> **Task prompt**: Begin with the first line of the material and write out each line exactly, ending with the line that contains "w.node_tree.nodes['Background'].inputs[1].default_value = 0.66". Pictures are not part of the copy.

********

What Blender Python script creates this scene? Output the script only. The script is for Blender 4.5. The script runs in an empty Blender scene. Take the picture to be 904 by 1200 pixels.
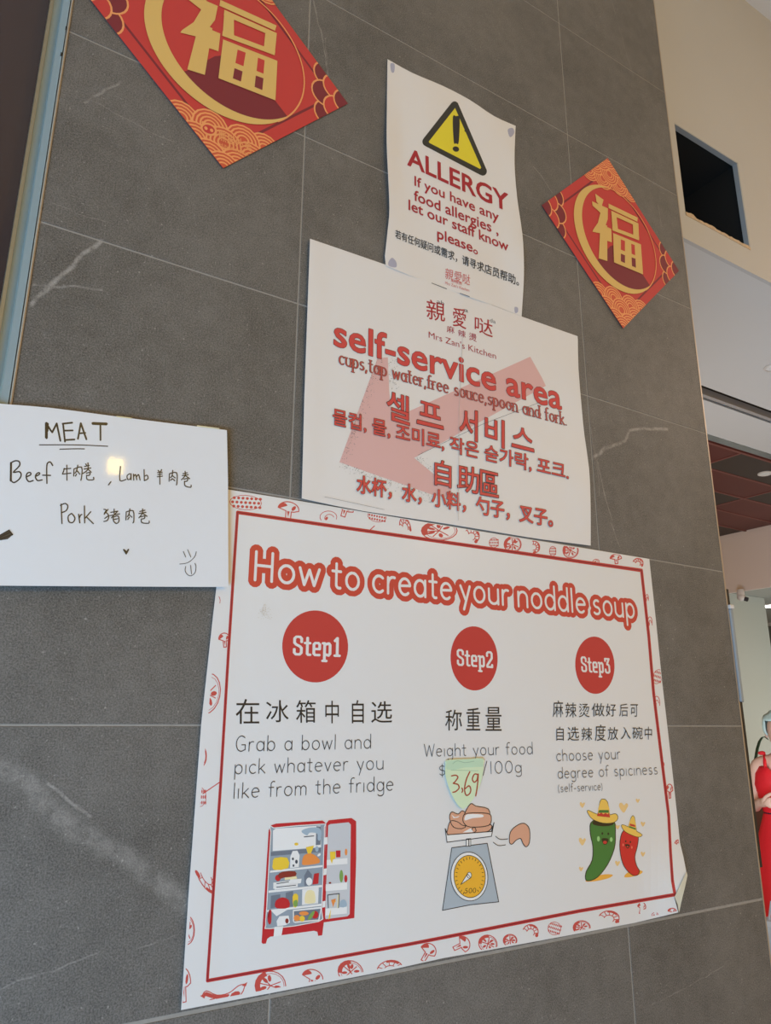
import bpy, bmesh, math, random
import numpy as np
from mathutils import Vector, Matrix
from mathutils.geometry import delaunay_2d_cdt
random.seed(7)
PI = math.pi
sc = bpy.context.scene
C = sc.collection

# ------------------------------------------------------------------ camera, world, light, exposure
F_PX = 869.37
CAM = Vector((-0.40074, -0.89558, 1.50492))
EUL = (math.radians(105.797), 0.0, math.radians(-31.7705))
ROLL = math.radians(0.243)
cam = bpy.data.cameras.new('camera'); cam.sensor_fit = 'VERTICAL'; cam.sensor_height = 24.0
cam.lens = F_PX / 1200 * 24.0; cam.clip_start = 0.02; cam.clip_end = 100
camo = bpy.data.objects.new('camera', cam); C.objects.link(camo)
RM = Matrix.Rotation(EUL[2], 3, 'Z') @ Matrix.Rotation(EUL[0], 3, 'X') @ Matrix.Rotation(ROLL, 3, 'Z')
camo.matrix_world = Matrix.Translation(CAM) @ RM.to_4x4()
sc.camera = camo

w = bpy.data.worlds.new('world'); sc.world = w; w.use_nodes = True
w.node_tree.nodes['Background'].inputs[0].default_value = (1.0, 0.62, 0.24, 1)
w.node_tree.nodes['Background'].inputs[1].default_value = 0.66

def area(name, loc, target, size, power, color, sy=None):
    l = bpy.data.lights.new(name, 'AREA'); l.energy = power; l.color = color
    l.shape = 'RECTANGLE'; l.size = size; l.size_y = sy or size
    o = bpy.data.objects.new(name, l); C.objects.link(o); o.location = loc
    o.rotation_euler = (Vector(target) - Vector(loc)).to_track_quat('-Z', 'Y').to_euler()
    return o
area('daylight_window', (-2.0, -1.9, 0.2), (0.0, 0.0, 1.1), 1.5, 122, (0.275, 0.62, 1.0), 1.2)
area('ceiling_lamp_warm', (2.9, -3.6, 3.0), (0.6, 0.0, 1.9), .35, 5, (1.0, 0.66, 0.40))
area('ceiling_lamp_left', (0.6, -3.6, 3.0), (0.2, 0.0, 2.3), .10, 18, (1.0, 0.66, 0.12))
area('hall_lamp', (4.0, -1.2, 3.6), (4.2, 0.6, 0.0), 1.2, 38, (1.0, 0.78, 0.62))
area('corridor_fill', (5.7, 1.3, 1.0), (5.2, 2.6, 2.3), 0.7, 12, (0.90, 1.0, 1.0))  # added fill, low and out of view, brightens recess ceiling and grey wall
area('red_ceiling_fill', (2.3, 1.1, 1.0), (3.5, 1.5, 3.0), 0.6, 15, (0.9, 0.94, 1.0))  # added upward fill hidden behind the pillar, lifts soffit and red panels

sc.view_settings.view_transform = 'Standard'; sc.view_settings.look = 'None'
sc.view_settings.exposure = 0.0; sc.view_settings.gamma = 1.0
sc.view_settings.use_curve_mapping = False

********

> **Answer below**:
What Blender Python script creates this scene? Output the script only. The script is for Blender 4.5. The script runs in an empty Blender scene. Take the picture to be 904 by 1200 pixels.
import bpy, bmesh, math, random
import numpy as np
from mathutils import Vector, Matrix
from mathutils.geometry import delaunay_2d_cdt
random.seed(7)
PI = math.pi
sc = bpy.context.scene
C = sc.collection

# ------------------------------------------------------------------ camera, world, light, exposure
F_PX = 869.37
CAM = Vector((-0.40074, -0.89558, 1.50492))
EUL = (math.radians(105.797), 0.0, math.radians(-31.7705))
ROLL = math.radians(0.243)
cam = bpy.data.cameras.new('camera'); cam.sensor_fit = 'VERTICAL'; cam.sensor_height = 24.0
cam.lens = F_PX / 1200 * 24.0; cam.clip_start = 0.02; cam.clip_end = 100
camo = bpy.data.objects.new('camera', cam); C.objects.link(camo)
RM = Matrix.Rotation(EUL[2], 3, 'Z') @ Matrix.Rotation(EUL[0], 3, 'X') @ Matrix.Rotation(ROLL, 3, 'Z')
camo.matrix_world = Matrix.Translation(CAM) @ RM.to_4x4()
sc.camera = camo

w = bpy.data.worlds.new('world'); sc.world = w; w.use_nodes = True
w.node_tree.nodes['Background'].inputs[0].default_value = (1.0, 0.62, 0.24, 1)
w.node_tree.nodes['Background'].inputs[1].default_value = 0.66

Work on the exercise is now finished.